16. The pump of claim 15 wherein the outboard end of the shaft is detachably coupled to the rotor by a second fastener and an annular cover plate, the second fastener having a threaded shaft connected to a fastener head, the threaded shaft passing through the cover plate before being threadably coupled to the outboard end of the drive shaft, the cover plate extending radially outward beyond the outboard end of the drive shaft before being received in an annular recess disposed in the rotor, the fastener head clamping the cover plate against the outboard end of the drive shaft, the cover plate clamping the rotor against the seal assembly.

17. The pump of claim 15 wherein the dowel is coupled to the idler by a bushing; and

wherein the idler, bushing and dowel can be removed from the chamber and the head by detaching the first fastener from the head.

18. The pump of claim 15 wherein the outboard end of the dowel has an outboard diameter and the inboard end of the dowel has an inboard diameter that is larger than the outboard diameter with a shoulder disposed between the inboard and outboard ends of the dowel, and

wherein the seal is sandwiched between the idler and the shoulder.

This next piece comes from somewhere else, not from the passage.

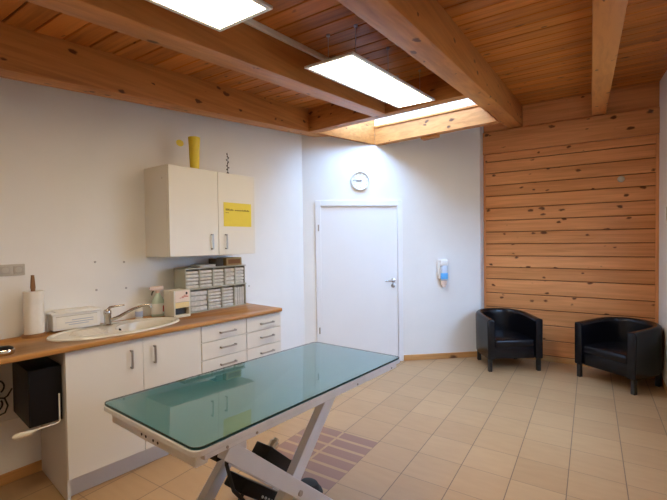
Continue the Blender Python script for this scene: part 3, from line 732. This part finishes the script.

19. The pump of claim 15 wherein the outboard end of the dowel has an outboard diameter and the inboard end of the dowel has an inboard diameter that is larger than the outboard diameter with a shoulder disposed between the inboard and outboard ends of the dowel,

the outboard end of the dowel being disposed within a recess disposed in an inboard side of the head, the inboard side of the head further including a slot that encircles the recess;

the pump further comprising a seal disposed in the slot that isolates the outboard end of the dowel from the pump chamber.

20. A pump comprising:

a bracket including an inboard end, an outboard end and a through hole extending between the inboard and outboard ends;

the outboard end of the bracket being coupled to an inboard end of a case, the inboard end of the case including an opening, the case further including an open outboard end that is covered by and coupled to a head, the case and head defining a pump chamber, the inboard end of the case further including an annular recess that surrounds the opening and that receives a seal assembly;

a dowel coaxially slip-fitted into a polymeric idler with a ceramic bushing annularly disposed between the dowel and idler, the idler being disposed in the pump chamber, the dowel being coupled to the head by a first fastener, the dowel including an inboard end disposed axially and within the idler and an outboard end that is received within a recess disposed in the head, the outboard end of the dowel being detachably coupled to the head by a second fastener, the pump further comprising a seal disposed between the dowel and the head that isolates the first fastener from the pump chamber;

a shaft including an inboard end and an outboard end, the shaft passing through the through hole of the bracket, the outboard end of the shaft passing through the seal assembly and the inboard end of the case before being detachably coupled to a rotor, the rotor being received in the pump chamber;

the outboard end of the shaft detachably coupled to the rotor by a second fastener and an annular cover plate, the second fastener having a threaded shaft connected to a fastener head, the threaded shaft passing through the cover plate before being threadably coupled to the outboard end of the drive shaft, the cover plate extending radially outward beyond the outboard end of the drive shaft before being received in an annular recess disposed in the rotor, the fastener head clamping the cover plate against the outboard end of the drive shaft, the cover plate clamping the rotor against the seal assembly; and

wherein removal of the head and rotor providing access to the seal assembly through the open outboard end of the case.